The USD/JPY falls below the 138.00 threshold following the Bank of Japan’s decision to hold rates unchanged while pledging to its dovish monetary policy stance and keeping the Yield Curve Control (YCC) in the 10-year JGB bond yield at 0.25%. At the time of writing, the USD/JPY is trading at 137.98, down by a minimal 0.18%.
The USD/JPY uptrend is still intact, but it appears to be losing steam. Albeit reaching higher highs, the Relative Strength Index (RSI) is still diverging from price action. Indeed, two days ago, the RSI slid below the RSI’s 7-day SMA, meaning that sellers began to overcome buyers. Additionally, the break of the rising wedge to the downside opened the door for a fall to 133.50, but the pair is consolidating around 137.70s-138.80s.

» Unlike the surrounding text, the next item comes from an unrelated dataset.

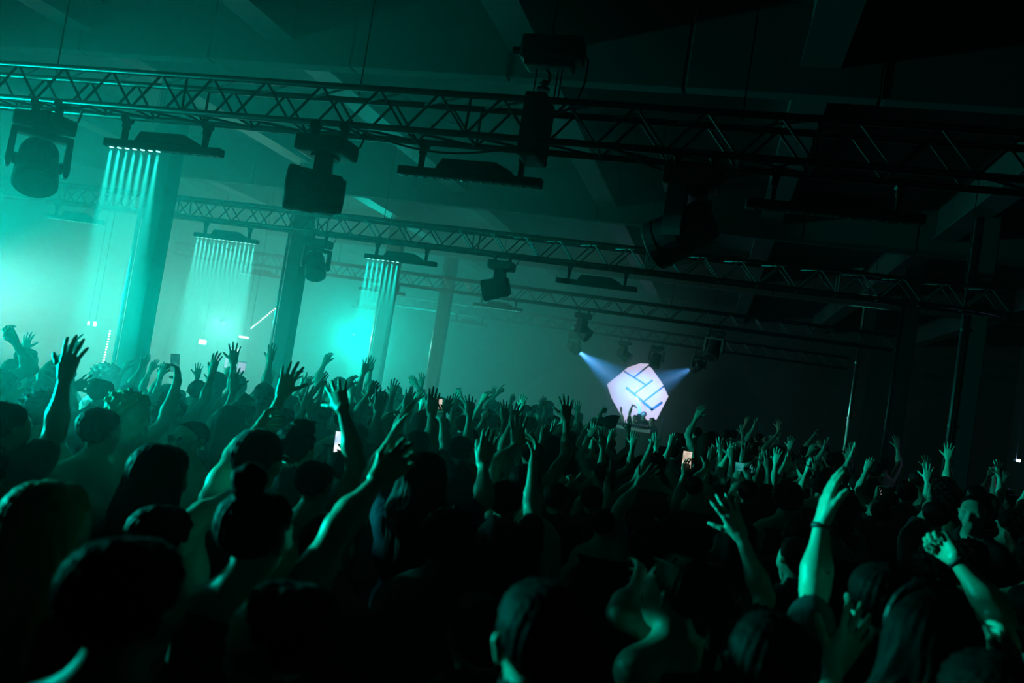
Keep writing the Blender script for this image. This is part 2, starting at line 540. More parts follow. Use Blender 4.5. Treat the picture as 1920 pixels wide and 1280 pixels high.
booth_c = at_y(1185, 800, 24.0)
booth = tag(empty('dj_booth', (float(booth_c[0]), 24.0, 0.0)), 'DJ booth with a pale lit top edge in front of the banner', 'DJ booth')
bh = float(booth_c[2])
MB().box((0, 0, bh - .05), (1.15, .6, .09), .01).build('table_top', M['white_panel'], booth)
MB().box((0, -.25, (bh - .1) / 2), (1.1, .04, bh - .1), .01).build('front_panel', M['black'], booth)
for s in (-1, 1):
    MB().box((s * .5, .1, (bh - .1) / 2), (.05, .4, bh - .1), .01).build('leg', M['black_metal'], booth)
for k, s in enumerate((-.33, 0, .33)):
    o = empty('mixer' if k == 1 else 'media_player', (float(booth_c[0]) + s, 24.0, bh - .005))
    tag(o, ('left deck on the DJ booth table', 'mixer in the middle of the DJ booth table', 'right deck on the DJ booth table')[k], 'DJ gear')
    MB().box((0, 0, .05), (.29, .34, .09), .01).build('case', M['black'], o)
    MB().lathe([(.10, .095), (.10, .105), (.09, .11)], 18).build('platter' if k != 1 else 'knob_plate', M['black_metal'], o)

# two blue-white stage spots
S1, S2 = at_y(1074, 650, 22.455), at_y(1308, 690, 22.455)
S1[2] = S2[2] = 3.26
for k, (S, tgt, pw) in enumerate(((S1, (-2.3, 25.6, 2.2), 7000), (S2, (-2.2, 25.4, 2.3), 6000))):
    v = Vector(tgt) - Vector(S)
    n = v.normalized()
    moving_head((S[0], S[1], S[2] + .47), math.atan2(-v.x, v.y), math.acos(max(-1, min(1, -n.z))), ('blue-white spotlight shining onto the stage from the left', 'blue-white spotlight shining onto the stage from the right')[k], lit='lamp_blue')
    spot('stage_beam', Vector(S) + n * .27, tgt, pw, (.06, .38, 1.0), 28, .8, .03)
    spot('stage_beam_core', Vector(S) + n * .27, tgt, pw * .35, (.60, .68, 1.0), 13, 1.0, .03)

# ---------------------------------------------------------------- lamps and LED dots deep on the left
def dotted_strip(a, b, n, label, stand=False):
    a, b = Vector([float(q) for q in a]), Vector([float(q) for q in b])
    root = tag(empty('led_strip', a), label, 'LED strip', 'dotted LED strips')
    d = b - a
    MB().tube((0, 0, 0), d, .012, n=6).build('channel', M['black_metal'], root)
    if stand:
        MB().tube(d, (d.x, d.y, -a.z), .014, n=6).lathe([(.14, -a.z), (.14, -a.z + .02), (.02, -a.z + .03)], 12).build('stand', M['black_metal'], root)
    else:
        for q in (Vector((0, 0, 0)), d):
            MB().tube(q, (q.x, q.y, ZC - a.z), .004, n=5).build('hanging_wire', M['black_metal'], root)
    c = None
    toward = (Vector(CAM) - a).normalized() * .030
    for i in range(n):
        if c is None:
            c = MB().lathe([(.003, -.011), (.011, -.007), (.013, 0), (.011, .007), (.003, .011)], 8).build('led_dot', M['led_white'], root)
        else:
            c = dup(c, root)
        c.location = d * ((i + .5) / n) + toward


dotted_strip(at_d(207, 618, 12.6), at_d(191, 692, 12.6), 15, 'vertical dotted LED strip left of the nearest left column', True)
dotted_strip(at_d(447, 654, 16.0), at_d(441, 695, 16.0), 14, 'vertical dotted LED strip above a raised hand, beside the second column', True)
dotted_strip(at_d(276, 529, 12.6), at_d(296, 515, 11.9), 5, 'short slanting row of LED dots right of the nearest column')
dotted_strip(at_d(470, 616, 14.6), at_d(518, 577, 12.7), 15, 'long slanting row of LED dots left of the second column')


def wall_lamp(px, py, d, w, h, label, m='lamp_white', name='wall_lamp'):
    p = at_d(px, py, d)
    root = tag(empty(name, [float(q) for q in p]), label, 'lamp', None)
    root.rotation_euler = (0, 0, math.radians(38))
    MB().box((0, .03, 0), (w * 1.12, .05, h * 1.2), .008).build('housing', M['black_metal'], root)
    MB().box((0, 0, 0), (w, .03, h), .006).build('diffuser', M[m], root)
    if name == 'wall_lamp':
        MB().tube((0, .03, 0), (0, .03, ZC - float(p[2])), .004, n=5).build('cord', M['cable'], root)
    else:
        MB().tube((0, .04, 0), (0, .04, -float(p[2])), .02, n=6).build('stand', M['black_metal'], root)
    return root


wall_lamp(380, 641, 16.0, .14, .085, 'white box lamp over the crowd between the two left columns')
wall_lamp(457, 632, 16.4, .19, .035, 'thin white tube lamp left of the second column')
wall_lamp(166, 606, 13.5, .03, .07, 'small white lamp, left one of the close pair')
wall_lamp(178, 607, 13.5, .05, .075, 'small white lamp, right one of the close pair')
wall_lamp(281, 626, 16.0, .08, .03, 'faint lilac lamp just right of the nearest column', 'lamp_lilac')
for k, (px, py, w, h) in enumerate(((407, 676, .07, .24), (424, 680, .06, .20), (431, 693, .05, .14), (453, 688, .16, .20))):
    wall_lamp(px, py, 17.0, w, h, ('tall lilac screen strip, leftmost behind the crowd', 'second lilac screen strip from the left', 'small lilac screen strip, third from the left', 'wide dim lilac screen behind the raised hand')[k], 'lamp_lilac', 'bar_screen')
wall_lamp(1909, 863, 12.0, .07, .035, 'lone blue-white lamp at the far right edge', 'lamp_blue')
point('right_lamp_glow', at_d(1909, 863, 11.95), 4, (.35, .5, 1), .03)

# ---------------------------------------------------------------- the fixtures of the side lights, past the left edge of the picture, and bodies for the added aisle fill
WL = ('teal wash light on a stand past the left edge, aimed down the aisle', 'pale wash light on a stand past the left edge', 'teal wash light on a stand aimed across the crowd',
      'teal wash light on a stand aimed at the stage end', 'narrow teal spotlight on a stand aimed at the right columns', 'teal side light on a stand nearest the camera')
for k, (a, b) in enumerate([(w[0], w[1]) for w in WASH] + [(SIDE[0], SIDE[1])]):
    n = (Vector(b) - Vector(a)).normalized()
    root = tag(empty('wash_light', (a[0] - n.x * .3, a[1] - n.y * .3, 0)), WL[k], 'stage light', 'side lights on stands')
    hz_ = a[2] - n.z * .3
    MB().lathe([(.24, 0), (.24, .015), (.03, .03), (.018, .05)], 16).build('base', M['black_metal'], root)
    MB().tube((0, 0, .03), (0, 0, hz_ - .13), .016, n=8).build('pole', M['black_metal'], root)
    MB().box((0, 0, hz_ - .12), (.05, .05, .04), .008).build('swivel', M['black_metal'], root)
    h = MB().lathe([(.05, .16), (.10, .15), (.115, .05), (.12, -.12), (.12, -.16), (.105, -.16)], 18).build('head', M['black'], root)
    q_ = (-n).to_track_quat('Z', 'Y')
    h.matrix_local = Matrix.Translation((0, 0, hz_)) @ q_.to_matrix().to_4x4()
    MB().lathe([(.02, -.145), (.10, -.15), (.10, -.155), (.02, -.152)], 16).build('lens', M['led_on'], h)
for k, (a, pw, c) in enumerate(AISLE_FILL):
    root = tag(empty('fill_pendant', (a[0], a[1], a[2] + .10)), ('added pale fill lamp deep in the left aisle', 'added teal fill lamp behind the far left columns')[k], 'lamp')
    MB().lathe([(.10, 0), (.09, .06), (.04, .11), (.02, .13)], 16).build('shade', M['black_metal'], root)
    MB().lathe([(.015, .02), (.03, 0), (.03, -.03), (.012, -.05)], 12).build('bulb', M['led_on'], root)
    MB().tube((0, 0, .12), (0, 0, ZC - a[2] - .09), .005, n=5).build('cord', M['cable'], root)

# ---------------------------------------------------------------- haze
def haze(ob, label):
    hm = bpy.data.materials.new('stage_haze')
    hm.use_nodes = True
    nt = hm.node_tree
    nt.nodes.clear()
    out = nt.nodes.new('ShaderNodeOutputMaterial')
    sca = nt.nodes.new('ShaderNodeVolumeScatter')
    tc = nt.nodes.new('ShaderNodeTexCoord')
    val = None
    for (dr, a, b) in HAZE_RAMPS:
        dot = nt.nodes.new('ShaderNodeVectorMath'); dot.operation = 'DOT_PRODUCT'
        dot.inputs[1].default_value = dr
        mr = nt.nodes.new('ShaderNodeMapRange'); mr.interpolation_type = 'SMOOTHSTEP'
        mr.inputs['From Min'].default_value, mr.inputs['From Max'].default_value = a, b
        nt.links.new(tc.outputs['Object'], dot.inputs[0])
        nt.links.new(dot.outputs['Value'], mr.inputs['Value'])
        if val is None:
            val = mr.outputs['Result']
        else:
            mu = nt.nodes.new('ShaderNodeMath'); mu.operation = 'MULTIPLY'
            nt.links.new(val, mu.inputs[0]); nt.links.new(mr.outputs['Result'], mu.inputs[1])
            val = mu.outputs['Value']
    fin = nt.nodes.new('ShaderNodeMath'); fin.operation = 'MULTIPLY_ADD'
    fin.inputs[1].default_value, fin.inputs[2].default_value = HAZE_MAX - HAZE_MIN, HAZE_MIN
    nt.links.new(val, fin.inputs[0])
    nt.links.new(fin.outputs['Value'], sca.inputs['Density'])
    sca.inputs['Anisotropy'].default_value = HAZE_G
    sca.inputs['Color'].default_value = (0.95, 0.95, 0.95, 1)
    nt.links.new(sca.outputs['Volume'], out.inputs['Volume'])
    ob.data.materials.clear()
    ob.data.materials.append(hm)
    tag(ob, label, 'haze', kind='stuff')


haze(MB().box(((X0 + X1) / 2, (Y0 + Y1) / 2, ZC / 2), (X1 - X0 + .8, Y1 - Y0 + .8, ZC + .5)).build('haze', M['cable']), 'thin stage haze filling the whole hall')

# ---------------------------------------------------------------- people: bodies grown as smooth distance fields, meshed with surface nets
f32 = np.float32


def cap_d(P, a, ra, b, rb):
    """distance of points P (3, n) to a tapered capsule"""
    ax, ay, az = (f32(q) for q in a)
    bx, by, bz = f32(b[0]) - ax, f32(b[1]) - ay, f32(b[2]) - az
    x, y, z = P[0] - ax, P[1] - ay, P[2] - az
    L2 = float(bx * bx + by * by + bz * bz)
    if L2 < 1e-12:
        return np.sqrt(x * x + y * y + z * z) - f32(ra)
    t = np.clip((x * bx + y * by + z * bz) * f32(1 / L2), 0, 1)
    x -= t * bx; y -= t * by; z -= t * bz
    return np.sqrt(x * x + y * y + z * z) - (f32(ra) + f32(rb - ra) * t)


def ball(P, c):
    return np.sqrt((P[0] - f32(c[0])) ** 2 + (P[1] - f32(c[1])) ** 2 + (P[2] - f32(c[2])) ** 2)


def blend(P, prims, k):
    acc = np.zeros(P.shape[1], f32)
    m = min(.22, 14 * k)
    lo, hi = P.min(1) - m, P.max(1) + m
    for (a, ra, b, rb) in prims:
        r = max(ra, rb)
        if (np.maximum(a, b) + r < lo).any() or (np.minimum(a, b) - r > hi).any():
            continue
        acc += np.exp(np.clip(cap_d(P, a, ra, b, rb) * f32(-1 / k), -60, 60))
    return -k * np.log(acc + 1e-30)


def smin(a, b, k):
    h = np.clip(0.5 + 0.5 * (b - a) / k, 0, 1)
    return b + (a - b) * h - k * h * (1 - h)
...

Therefore, the USD/JPY’s first support will be the July 19 low at 137.38. Break below will expose the 20-day EMA at 136.75, followed by the MTD low at 134.74.
In the near term, the USD/JPY 1-hour chart illustrates the pair sliding below all the hourly EMAs but bracing for the 200-hour EMA, just below it, around 137.88. USD/JPY traders should notice that the exchange rate is also below the July 20 low lying at 137.95, further opening the door for a test of the weekly lows at 137.38.
However, on its way south, USDJPY’s sellers would have some hurdles to overcome. The USD/JPY first support will be the S2 daily pivot at 137.69. A breach of the latter will send the major towards the week’s low at 137.38, followed by the figure at 137.00.